Anggota Tim Kurator Silek Arts Festival Indonesiana 2018 Koko Sudarmoko mengatakan, pameran tersebut diadakan untuk mempromosikan bahwa Sumatera Barat kaya dengan hasil pemikiran dan intelektualitas. “Kami ingin mengkampanyekan kekayaan yang luar bisasa dari Minangkabau. Saat ini, memang fokusnya pada manuskrip dan karya serta serta beberapa memoribilia dan barang-barang terkait proses kreatif. Apa yang dipamerkan adalah sebagain kecil dan kekayaan luar biasa yang kita miliki,” kata Koko.
Dekan Fakultas Ilmu Budaya (FIB) Universitas Andalas Hasanuddin menambahkan, pameran tersebut memang jarang dilakukan saat ini. “Kita punya khazanah, tetapi sulit di akses karena tersebar di masyarakat atau Belanda seperti di Universitas Leiden. Itu pun tersimpan rapi saja. Pada saat yang sama, generasi muda kita juga tidak terbiasa dengan hal itu,” kata Hasanuddin.
Hasanuddin menambahkan, Universitas Andalas melalui Minangkabau Corner yang hadir sejak 2015 juga telah berupaya menghadirkan khazanah pengetahuan Minangkabau yang bisa diakses siapapun. Ke depan, mereka akan mengembangkan Minangkabau Corner menjadi Minangkabau Center yang bisa diakses dalam jaringan (online) oleh masyarakat.
Co-Curator Silek Arts Festival bidang Sastra yang juga kurator pameran Esha Tegar Putra menyebutkan, proses kurasi karya-karya yang dipamerkan tidak mudah. Apalagi banyak barang-barang terkait proses kreatif yang tidak disimpan dengan baik. “Ada yang saya temukan di kandang ayam juga,” kata Esha sambil menunjukkan ke beberapa kertas cokelat berisi naskah puisi dan cerita bersambung.
Selain itu, buku-buku NV Nusantara yang dipamerkan merupakan buku yang dikumpulkan selama lima tahun. Buku itu dikumpulkan dengan mencari langsung ke toko buku atau membeli secara daring. “Tapi yang bisa dipamerkan memang hanya sebagian. Sebenarnya masih sangat banyak. Oleh karena itu, secara bertahap, kami akan terus mengumpulkan karya-karya tersebut,” kata Esha.
Menurut Esha, pameran tersebut merupakan langkah awal untuk terus menggalakkan upaya memperkenalkan kekayaan khazanah sastra Minangkabau ke masyarakat luas.
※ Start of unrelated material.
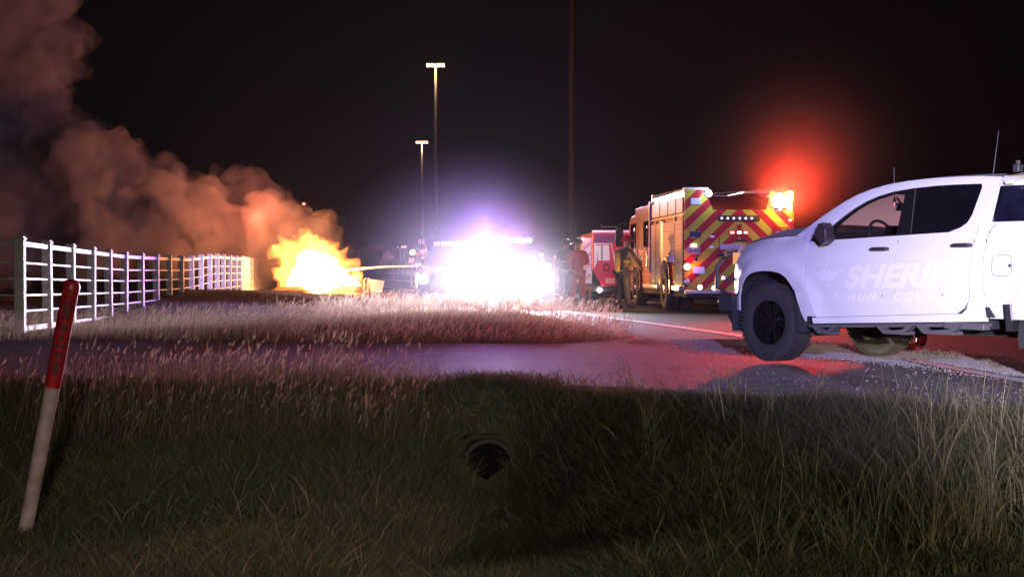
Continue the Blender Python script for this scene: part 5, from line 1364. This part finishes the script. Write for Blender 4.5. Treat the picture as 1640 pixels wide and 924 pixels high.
# ================================================================== BURNING CAR
wz = -0.75
wk = thing('burning_car', 'burnt wrecked car engulfed in flames behind the grassy crest', 'car', (-7.55, 56.5, wz), (0, 0, R(4)))
char = mat('charred_metal', (0.05, 0.03, 0.025), .8, noise_amt=.6, noise_scale=6)
sec = [(-2.3, .62, .45, .80), (-2.1, .80, .30, .95), (-1.3, .86, .28, 1.0), (.9, .86, .28, 1.0), (1.9, .84, .28, .98), (2.25, .70, .35, .85)]
b = MB(); vs = []
for x_, w_, z0, z1 in sec:
    for fy, fz in ((-1, .1), (-1, .8), (-.85, 1), (.85, 1), (1, .8), (1, .1)): vs.append((x_, fy * w_, z0 + fz * (z1 - z0)))
n = 6; b.add(vs, [(j * n + k, j * n + (k + 1) % n, (j + 1) * n + (k + 1) % n, (j + 1) * n + k) for j in range(len(sec) - 1) for k in range(n)] + [(0, 1, 2, 3, 4, 5), tuple(range(len(vs) - 6, len(vs)))])
b.build('body', char, wk, True)
for k, (p_, q_) in enumerate((((-1.5, 1.0), (-.8, 1.5)), ((.2, 1.0), (.2, 1.52)), ((1.6, 1.0), (.9, 1.5)))):
    for s_ in (-.72, .72):
        b = MB(); b.tube([(p_[0], s_, p_[1]), (q_[0], s_ * .86, q_[1])], .035, 6); b.build('pillar', char, wk)
b = MB(); b.box(-.85, .95, -.62, .62, 1.49, 1.54, ch=.02); b.build('roof', char, wk)
for x_ in (-1.45, 1.4):
    for s_ in (-.80, .80):
        b = MB(); b.lathe([(.0, -.09), (.20, -.10), (.32, -.10), (.33, 0), (.32, .10), (.20, .10), (0, .09)], 22, 'Y', (x_, s_, .33)); b.build('wheel', char, wk, True)
violet = mat('scorched_violet_paint', (0.50, 0.42, 0.62), .4, noise_amt=.35, noise_scale=5)
b = MB(); b.add([(1.75, -.95, .75), (2.2, -1.0, .68), (2.32, -1.05, 1.22), (1.66, -1.0, 1.30), (1.75, -.91, .75), (2.2, -.96, .68), (2.32, -1.01, 1.22), (1.66, -.96, 1.30)], [(0, 1, 2, 3), (7, 6, 5, 4), (0, 4, 5, 1), (1, 5, 6, 2), (2, 6, 7, 3), (3, 7, 4, 0)])
b.build('open_door', violet, wk); b = MB(); b.box(1.62, 1.70, -.98, -.90, .55, 1.35, ch=.01); b.tube([(1.50, -.94, .7), (1.5, -.94, 1.2), (1.56, -.94, 1.35)], .03); b.build('door_post', M['galv'], wk)
b = MB(); b.box(1.85, 2.35, -.95, -.6, .30, .42, ch=.03); b.build('bumper', violet, wk)
# jet of water from the road towards the fire
jet = [at(lerp(716, 560, t), 427 + 8 * (t - .35) ** 2 * 1.6 - .5, lerp(37, 55, t)) for t in np.linspace(0, 1, 30)]
b = MB(); b.tube(jet, [.020 + .03 * t for t in np.linspace(0, 1, 30)], 7); wj = b.build('water_jet', mat('white_water', (0.9, 0.75, 0.72), .4, trans=.2), None, True)
tag(wj, 'thin arching jet of water between the patrol cars and the fire', 'water jet', kind='stuff')

# ================================================================== FIRE AND SMOKE
def blob(name, spheres, voxel, amp, scale, seed, material, smooth=True):
    b = MB()
    for (c, r) in spheres:
        bm = bmesh.new(); bmesh.ops.create_icosphere(bm, subdivisions=3, radius=r)
        vs = [v.co + Vector(c) for v in bm.verts]; bm.verts.index_update(); fs = [[v.index for v in f.verts] for f in bm.faces]; bm.free(); b.add(vs, fs)
    o = b.build(name, material, None, False, norm=False)
    md = o.modifiers.new('r', 'REMESH'); md.mode = 'VOXEL'; md.voxel_size = voxel; md.use_smooth_shade = True
    dg = bpy.context.evaluated_depsgraph_get(); dg.update()
    me = bpy.data.meshes.new_from_object(o.evaluated_get(dg)); o.modifiers.clear(); o.data = me
    co = np.empty(len(me.vertices) * 3, np.float32); me.vertices.foreach_get('co', co); co = co.reshape(-1, 3)
    no = np.array([v.normal for v in me.vertices])
    dsp = np.array([noise.turbulence(Vector((p[0] * scale + seed, p[1] * scale, p[2] * scale)), 5, True, amplitude_scale=.58, frequency_scale=2.15) for p in co])
    dsp = dsp - dsp.mean()
    co = co + no * (dsp * amp)[:, None]
    me.vertices.foreach_set('co', co.astype(np.float32).ravel()); me.update()
    md = o.modifiers.new('r', 'REMESH'); md.mode = 'VOXEL'; md.voxel_size = voxel * .8; md.use_smooth_shade = True
    dg = bpy.context.evaluated_depsgraph_get(); dg.update()
    me = bpy.data.meshes.new_from_object(o.evaluated_get(dg)); o.modifiers.clear(); o.data = me
    bm = bmesh.new(); bm.from_mesh(me)      # keep only the outer shells
    seen = set(); keep = []
    bm.verts.ensure_lookup_table()
    for v0 in bm.verts:
        if v0.index in seen: continue
        st = [v0]; seen.add(v0.index); grp = []
        while st:
            v = st.pop(); grp.append(v)
            for e in v.link_edges:
                w = e.other_vert(v)
                if w.index not in seen: seen.add(w.index); st.append(w)
        keep.append(grp)
    keep.sort(key=len)
    bmesh.ops.delete(bm, geom=[v for g in keep[:-1] for v in g], context='VERTS'); bm.to_mesh(me); bm.free()
    me.polygons.foreach_set('use_smooth', [True] * len(me.polygons)); me.update()
    return o
def vol_mat(name, color, density, aniso, nscale=None, lo=.35, hi=.65, emis=None, estr=0.0, floor=0.0, stretch=(1, 1, 1)):
    m = bpy.data.materials.new(name); m.use_nodes = True; nt = m.node_tree; nt.nodes.clear(); L = nt.links.new
    out = nt.nodes.new('ShaderNodeOutputMaterial'); v = nt.nodes.new('ShaderNodeVolumePrincipled')
    v.inputs['Color'].default_value = (*color, 1); v.inputs['Density'].default_value = density; v.inputs['Anisotropy'].default_value = aniso
    if emis: v.inputs['Emission Color'].default_value = (*emis, 1); v.inputs['Emission Strength'].default_value = estr
    if nscale:
        tc = nt.nodes.new('ShaderNodeTexCoord'); mp = nt.nodes.new('ShaderNodeMapping'); mp.inputs['Scale'].default_value = stretch; n = nt.nodes.new('ShaderNodeTexNoise'); n.inputs['Scale'].default_value = nscale; n.inputs['Detail'].default_value = 7; n.inputs['Roughness'].default_value = .62; n.inputs['Distortion'].default_value = .9
        L(tc.outputs['Object'], mp.inputs[0]); L(mp.outputs[0], n.inputs['Vector'])
        r = nt.nodes.new('ShaderNodeMapRange'); r.inputs['From Min'].default_value = lo; r.inputs['From Max'].default_value = hi; r.inputs['To Min'].default_value = density * floor; r.inputs['To Max'].default_value = density
        r.interpolation_type = 'SMOOTHSTEP'
        L(n.outputs['Fac'], r.inputs['Value']); L(r.outputs[0], v.inputs['Density'])
        if emis:
            r2 = nt.nodes.new('ShaderNodeMapRange'); r2.inputs['From Min'].default_value = lo; r2.inputs['From Max'].default_value = hi; r2.inputs['To Min'].default_value = estr * floor; r2.inputs['To Max'].default_value = estr; r2.interpolation_type = 'SMOOTHSTEP'
            L(n.outputs['Fac'], r2.inputs['Value']); L(r2.outputs[0], v.inputs['Emission Strength'])
    L(v.outputs[0], out.inputs['Volume'])
    if emis: m.cycles.volume_step_rate = 0.12
    return m
random.seed(11)
def pxs(lst, Y, dY):
    out = []
    for px, py, r in lst:
        yy = Y + random.uniform(-dY, dY); out.append((tuple(at(px, py, yy)), r * yy / F))
    return out
smoke_px = [(500,392,38),(530,412,30),(480,372,34),(452,352,34),(510,408,34),(472,394,46),(430,385,56),(395,382,58),(350,368,60),(528,408,30),(505,388,38),(478,380,44),(445,372,50),(410,352,50),(375,318,48),(500,420,40),(460,410,50),(425,395,55),(345,300,26),(340,335,50),(310,335,52),(283,312,40),(255,300,42),(228,292,40),(192,280,46),
            (165,240,40),(150,262,56),(110,232,46),(66,205,50),(60,160,50),(78,110,46),(88,60,52),(70,10,58),(90,-50,60),(30,100,70),(20,30,70),(10,180,70),(40,260,80),(110,330,78),
            (190,360,66),(270,380,60),(350,385,55),(420,400,42),(465,415,34),(0,300,90),(0,380,80),(90,392,60),(-80,200,100),(-80,60,100),(-80,350,100),(180,392,50),(-60,-60,110),(510,425,20)]
smk_m = vol_mat('brown_smoke', (0.43, 0.39, 0.42), 0.75, 0.0, .9, .38, .66, floor=.08)
smk_m.cycles.volume_step_rate = 0.06
_sp = pxs(smoke_px, 61, 2.2)
smk = blob('smoke', [(c, r * .92) for c, r in _sp], .22, 1.6, .50, 3.0, smk_m)
veil_m = vol_mat('thin_smoke', (0.43, 0.39, 0.42), 0.42, 0.0, 1.1, .42, .66, floor=.03, stretch=(.8, 1, .8))
veil_m.cycles.volume_step_rate = 0.06
veil = blob('smoke_veil', [(c, r * 1.10) for c, r in _sp], .26, 2.2, .42, 17.0, veil_m)
tag(veil, 'thin torn smoke around the edges of the thick brown plume', 'smoke', kind='stuff')
tag(smk, 'thick brown and red-lit smoke plume drifting up to the left from the fire', 'smoke', kind='stuff')
fl_px = [(466,412,24),(455,396,14),(496,400,22),(540,425,22),(576,477,13),(456,440,20),(492,458,32),(550,462,32),(480,440,30),(472,408,24),(495,402,28),(520,425,34),(515,452,44),(486,446,24),(478,430,20),(492,420,28),(520,455,32),(548,462,24),(565,468,17),(535,440,24),(510,425,26),(545,425,14),(522,405,16),(495,395,18),(572,474,10),(480,462,18),(530,470,16),(482,385,12),(462,470,12)]
fl = blob('flames', pxs(fl_px, 56.6, .5), .085, .85, 2.0, 9.0, vol_mat('fire_volume', (1.0, 0.5, 0.2), 0.05, 0.0, 1.3, .34, .66, emis=(1.0, 0.25, 0.04), estr=7.0, floor=.08, stretch=(1, 1, .6)))
core_px = [(475,458,18),(550,464,24),(515,456,36),(490,450,28),(515,430,26),(495,425,20),(535,448,26),(566,470,15),(500,410,14)]
fc_ = blob('flame_core', pxs(core_px, 56.4, .3), .09, .5, 1.8, 4.0, vol_mat('fire_core_volume', (1.0, 0.7, 0.4), 0.02, 0.0, 1.6, .30, .6, emis=(1.0, 0.70, 0.33), estr=18.0, floor=.15, stretch=(1, 1, .6)), None)
tag(fc_, 'white-hot heart of the fire low around the wrecked car', 'fire', kind='stuff')
tag(fl, 'bright yellow-orange flames of the burning car behind the crest', 'fire', kind='stuff')

# ================================================================== HAZE AND ADDED BLOOM MIST
def bloom_mist(name, c, rad, color, dens, aniso, label):  # soft-edged mist ball added to make bloom around lamps
    m = bpy.data.materials.new(name); m.use_nodes = True; nt = m.node_tree; nt.nodes.clear(); L = nt.links.new
    out = nt.nodes.new('ShaderNodeOutputMaterial'); v = nt.nodes.new('ShaderNodeVolumePrincipled')
    v.inputs['Color'].default_value = (*color, 1); v.inputs['Anisotropy'].default_value = aniso
    tc = nt.nodes.new('ShaderNodeTexCoord'); g = nt.nodes.new('ShaderNodeTexGradient'); g.gradient_type = 'QUADRATIC_SPHERE'
    L(tc.outputs['Object'], g.inputs[0])
    p = nt.nodes.new('ShaderNodeMath'); p.operation = 'MULTIPLY'; p.inputs[1].default_value = dens
    L(g.outputs['Fac'], p.inputs[0]); L(p.outputs[0], v.inputs['Density']); L(v.outputs[0], out.inputs['Volume']); m.cycles.volume_step_rate = 0.35
    bm = bmesh.new(); bmesh.ops.create_icosphere(bm, subdivisions=3, radius=1.0); me = bpy.data.meshes.new(name); bm.to_mesh(me); bm.free(); me.materials.append(m)
    o = bpy.data.objects.new(name, me); COL.objects.link(o); o.location = c; o.scale = rad
    tag(o, label, 'bloom_mist', kind='stuff'); return o
bloom_mist('bloom_mist', (-0.7, 33.0, 0.8), (4.4, 4.6, 3.5), (.9, .85, .95), 0.024, 0.35, 'mist added around the dazzling patrol cars to spread their glow')
bloom_mist('bloom_mist', (6.7, 31.2, 3.4), (3.3, 2.8, 3.3), (.9, .85, .85), 0.078, 0.35, 'mist added around the strobe lamp on the fire engine to spread its red glow')
b = MB(); b.box(-160, 160, -14, 230, -2.2, 24.0)
hz_ = b.build('haze', vol_mat('night_haze', (0.85, 0.82, 0.88), 0.00005, 0.80), None)
hz_['kind'] = 'stuff'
Oleh karena itu, sejalan dengan pengumpulan karya-karya lainnya, pameran serupa akan terus dilakukan. Dalam waktu dekat, selain di Payakumbuh, pameran akan diadakan di Kota Padang.
“Seterusnya, kami akan berupaya mempermudah akses misalnya mendorong digitalisasi karya-karya lama ini. Ini tentu akan sangat bermanfaat bagi siapapun yang nanti meneliti tentang hal ini,” kata Esha.